ECLI:NL:HR:1996:AA1979
Hoge Raad
- Cassatie
- R.J.J. Jansen
- Van der Linde
- Bellaart
- Van der Putt-Lauwers
- Van Brunschot
- Rechtspraak.nl
Cassatieberoep tegen aanslag inkomstenbelasting 1989
In deze zaak gaat het om een cassatieberoep van belanghebbende X, woonachtig te Z (België), tegen een uitspraak van het Gerechtshof te 's-Hertogenbosch van 23 december 1994. De zaak betreft een aanslag in de inkomstenbelasting voor het jaar 1989, waarbij aan belanghebbende een belastbaar inkomen van ƒ 390.638,-- was opgelegd. Dit bedrag was deels belast tegen een bijzonder tarief van artikel 57, lid 2, van de Wet op de inkomstenbelasting 1964. Na bezwaar tegen de aanslag, heeft de Inspecteur de aanslag gehandhaafd. Belanghebbende ging in beroep bij het Hof, dat de aanslag heeft verminderd tot een belastbaar inkomen van ƒ 389.367,--, maar het bijzondere tarief bleef van toepassing op het bedrag van ƒ 335.232,--. De uitspraak van het Hof is aan het arrest gehecht.

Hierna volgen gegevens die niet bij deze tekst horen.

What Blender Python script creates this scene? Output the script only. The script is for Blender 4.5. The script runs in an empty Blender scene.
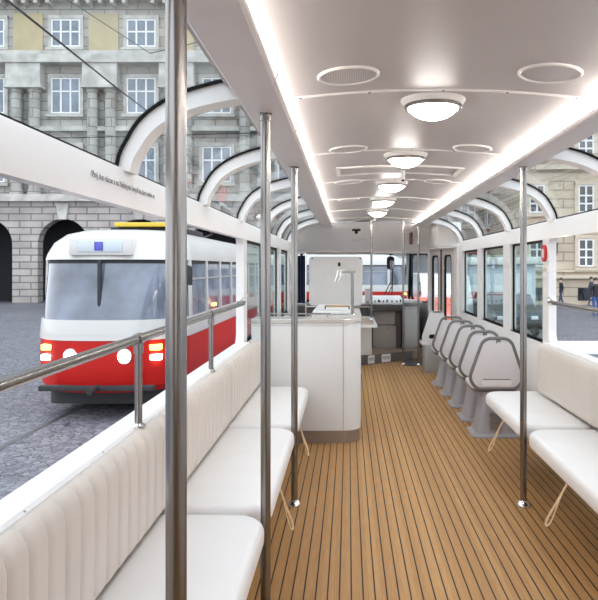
import bpy, bmesh, math, random
from mathutils import Vector, Matrix
random.seed(4)
PI = math.pi
S = bpy.context.scene
COL = S.collection
CX = 0.365                    # middle of the car
def sx(s, off): return CX + s * off

# ------------------------------------------------------------------ materials
def new_mat(name):
    m = bpy.data.materials.new(name); m.use_nodes = True
    nt = m.node_tree; nt.nodes.clear()
    o = nt.nodes.new('ShaderNodeOutputMaterial')
    return m, nt, o
def mat(name, col, rough=.5, metal=0, var=.04, scale=6, bump=0, bscale=80, coat=0, spec=.5, stretch=None):
    m, nt, o = new_mat(name)
    b = nt.nodes.new('ShaderNodeBsdfPrincipled')
    b.inputs['Roughness'].default_value = rough; b.inputs['Metallic'].default_value = metal
    b.inputs['Coat Weight'].default_value = coat; b.inputs['Specular IOR Level'].default_value = spec
    tc = nt.nodes.new('ShaderNodeTexCoord'); mp = nt.nodes.new('ShaderNodeMapping')
    if stretch: mp.inputs['Scale'].default_value = stretch
    nt.links.new(tc.outputs['Object'], mp.inputs['Vector'])
    n = nt.nodes.new('ShaderNodeTexNoise'); n.inputs['Scale'].default_value = scale; n.inputs['Detail'].default_value = 4
    nt.links.new(mp.outputs[0], n.inputs['Vector'])
    r = nt.nodes.new('ShaderNodeValToRGB')
    r.color_ramp.elements[0].position = .3; r.color_ramp.elements[1].position = .7
    r.color_ramp.elements[0].color = (*[max(0, c*(1-var)) for c in col], 1)
    r.color_ramp.elements[1].color = (*[min(1, c*(1+var)) for c in col], 1)
    nt.links.new(n.outputs['Fac'], r.inputs[0]); nt.links.new(r.outputs[0], b.inputs['Base Color'])
    if bump:
        n2 = nt.nodes.new('ShaderNodeTexNoise'); n2.inputs['Scale'].default_value = bscale
        nt.links.new(mp.outputs[0], n2.inputs['Vector'])
        bp = nt.nodes.new('ShaderNodeBump'); bp.inputs['Strength'].default_value = bump; bp.inputs['Distance'].default_value = .01
        nt.links.new(n2.outputs['Fac'], bp.inputs['Height']); nt.links.new(bp.outputs[0], b.inputs['Normal'])
    nt.links.new(b.outputs[0], o.inputs[0])
    return m
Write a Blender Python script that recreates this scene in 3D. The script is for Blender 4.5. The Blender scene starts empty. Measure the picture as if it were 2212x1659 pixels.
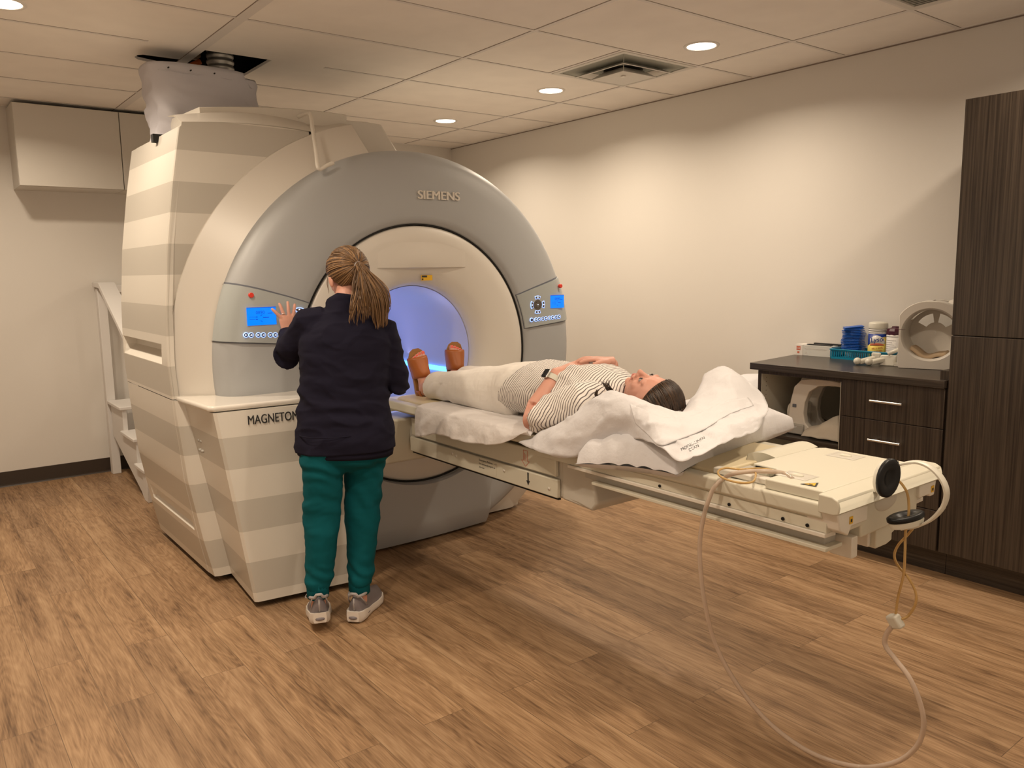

Belanghebbende heeft vervolgens cassatie ingesteld tegen de uitspraak van het Hof. De Staatssecretaris van Financiën heeft in een vertoogschrift het cassatieberoep bestreden. De Hoge Raad heeft de middelen van belanghebbende beoordeeld en geconcludeerd dat deze niet tot cassatie kunnen leiden. Dit is in overeenstemming met artikel 101a van de Wet op de rechterlijke organisatie, aangezien de middelen geen rechtsvragen oproepen die van belang zijn voor de rechtseenheid of de rechtsontwikkeling.
Wat betreft de proceskosten oordeelt de Hoge Raad dat er geen termen aanwezig zijn voor een veroordeling in de proceskosten, zoals bedoeld in artikel 5a van de Wet administratieve rechtspraak belastingzaken. Uiteindelijk verwerpt de Hoge Raad het beroep van belanghebbende. Dit arrest is op 14 februari 1996 vastgesteld door vice-president R.J.J. Jansen, samen met de raadsheren Van der Linde, Bellaart, Van der Putt-Lauwers en Van Brunschot, en is in het openbaar uitgesproken in aanwezigheid van de waarnemend griffier Lubbers.